++++ Data segment

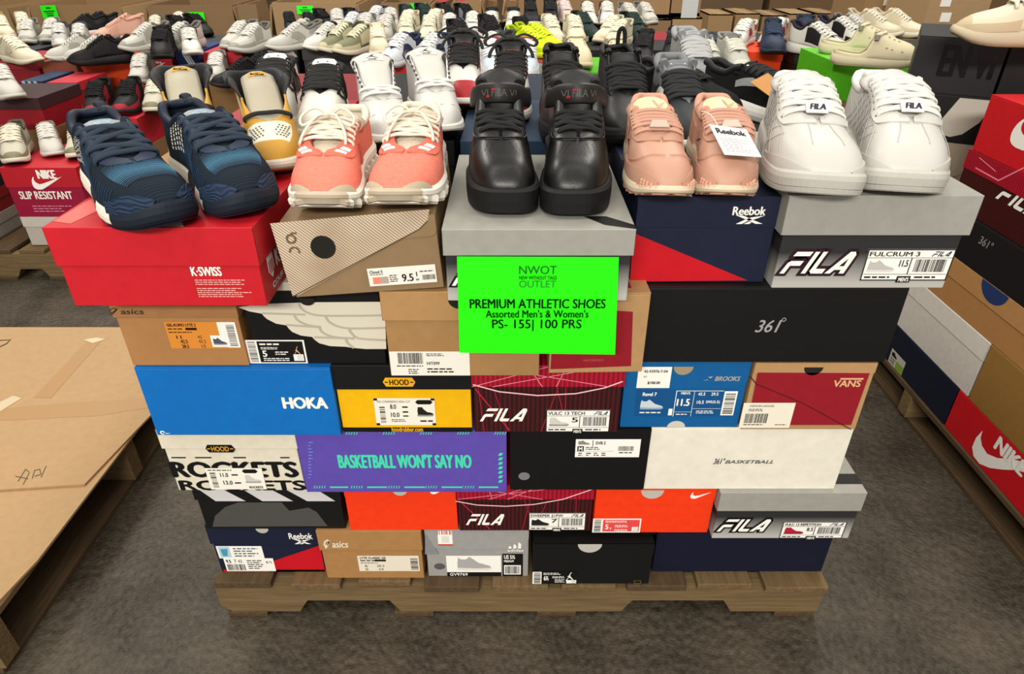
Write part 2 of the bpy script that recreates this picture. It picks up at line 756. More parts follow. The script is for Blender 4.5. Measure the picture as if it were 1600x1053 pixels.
        draw(S())
        return self.done(d, name)


FILA_P = [
    [(.10, .80), (.70, .80), (.74, 1.0), (.16, 1.0)],
    [(-.02, 0), (.15, 0), (.20, .36), (.56, .36), (.60, .58), (.14, .58), (.06, .50)],
    [(.76, 0), (.92, 0), (.98, 1), (.82, 1)],
    [(1.10, 1), (1.26, 1), (1.20, .22), (1.56, .22), (1.54, 0), (1.12, 0), (1.03, .10)],
    [(1.62, 0), (1.82, 0), (2.16, .70), (2.16, .34), (1.98, .34), (1.90, .17), (2.14, .17), (2.14, 0), (2.32, 0), (2.34, .86), (2.26, 1), (2.08, 1)],
]


def fila_mark(d, u0, v0, u1, v1, m, lift=0, outline=None, ow=0.13, shear=0.30):
    tot = 2.34 + shear
    W_, H_ = u1 - u0, v1 - v0
    T = lambda p: (u0 + W_ * (p[0] + shear * p[1]) / tot, v0 + H_ * p[1])
    if outline is not None:
        for k, P in enumerate(FILA_P):
            q = [T(p) for p in P]
            c = (sum(p[0] for p in q) / len(q), sum(p[1] for p in q) / len(q))
            d.line(q + [q[0], q[1]], ow * H_ * 2, outline, lift)
            for p in q:
                r = ow * H_
                d.poly([(p[0] + r * math.cos(2 * PI * i / 10), p[1] + r * math.sin(2 * PI * i / 10)) for i in range(10)], outline, lift + 0.4 + 0.1 * k)
    for P in FILA_P:
        d.poly([T(p) for p in P], m, lift + (2 if outline is not None else 0))


def vector_mark(d, u0, v0, u1, v1, m):
    f = lambda a, b: (u0 + (u1 - u0) * a, v0 + (v1 - v0) * b)
    for P in ([(.02, 1), (.30, .92), (.66, .42), (.98, .02), (.74, .02), (.48, .40)],
              [(.08, 0), (.28, 0), (.46, .34), (.62, .46), (1, .94), (.56, .74), (.36, .48)],
              [(.34, 0), (.52, 0), (.60, .16), (.52, .28)]):
        d.poly([f(*p) for p in P], m)


def leaper_mark(d, u0, v0, u1, v1, m, lift=0):
    """tiny leaping figure with a ball"""
    f = lambda a, b: (u0 + (u1 - u0) * a, v0 + (v1 - v0) * b)
    body = [(.0, .05), (.06, .0), (.34, .36), (.46, .40), (.62, .30), (.95, .0), (1, .06), (.68, .42), (.54, .56), (.50, .72), (.62, .96), (.56, 1), (.40, .70), (.34, .62), (.20, .55), (.22, .49), (.34, .53), (.36, .46)]
    d.poly([f(*p) for p in body], m, lift)
    d.poly([f(.62 + .06 * math.cos(i), .98 + .05 * math.sin(i)) for i in [2 * PI * k / 8 for k in range(8)]], m, lift + 0.3)


def asics_mark(d, u0, v0, u1, v1, m):
    w = (u1 - u0)
    h = v1 - v0
    d.line([(u0 + w * a, v0 + h * b) for a, b in ((.0, .35), (.06, .75), (.18, .95), (.24, .75), (.14, .35), (.05, .05), (.03, .25), (.16, .5), (.27, .9))], h * .12, m)
    d.text('asics', u0 + w * .33, v0 + h * .12, u1, v0 + h * .80, m, bold=0.02, shear=0.15)


# ---------------------------------------------------------------- setting
FLOOR = mat('#534b3f', 0.55, 'floor', 0.35, 0.0, '#2f2920')
m = MB()
m.add([(-9, -2, 0), (9, -2, 0), (9, 15, 0), (-9, 15, 0)], [(0, 1, 2, 3)], FLOOR)
struct(m.build('floor'))
m = MB()
m.box(-9, 9, 15, 15.2, 0, 6, mat('#8d7a62', 0.8))
struct(m.build('wall_back'))
for nm_, xa in (('wall_left', -9.2), ('wall_right', 9.0)):
    m = MB()
    m.box(xa, xa + .2, -2, 15, 0, 6, mat('#8d7a62', 0.8))
    struct(m.build(nm_))

WOODX = mat('#86704f', 0.85, 'woodx', 0.2, 0.0, '#51402a')
WOODY = mat('#826b4b', 0.85, 'woody', 0.2, 0.0, '#4e3c26')
WOODD = mat('#63503a', 0.85, 'woody', 0.2, 0.0, '#3a2b1a')


def notched(m, x0, x1, y0, y1, z0, z1, notches, material, cham=0.0):
    """a stringer board along x with notches in its lower edge"""
    o = [(x0, z0 + cham)]
    if cham:
        o.append((x0 + cham, z0))
    for a, b, hh in notches:
        o += [(a, z0), (a + 0.02, z0 + hh), (b - 0.02, z0 + hh), (b, z0)]
    o += [(x1, z0), (x1, z1), (x0, z1)]
    F = [(x, y0, z) for x, z in o]
    B = [(x, y1, z) for x, z in o]
    n = len(o)
    m.poly(F, material)
    m.poly(B, material)
    m.add(F + B, [(i, (i + 1) % n, n + (i + 1) % n, n + i) for i in range(n)], material)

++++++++

Task to carry out:
Please reproduce the listing exactly from its opening line through the line that contains "return self.done(d, name)", both included, with all pictures omitted.

Output for this exercise:
Write part 2 of the bpy script that recreates this picture. It picks up at line 756. More parts follow. The script is for Blender 4.5. Measure the picture as if it were 1600x1053 pixels.
        draw(S())
        return self.done(d, name)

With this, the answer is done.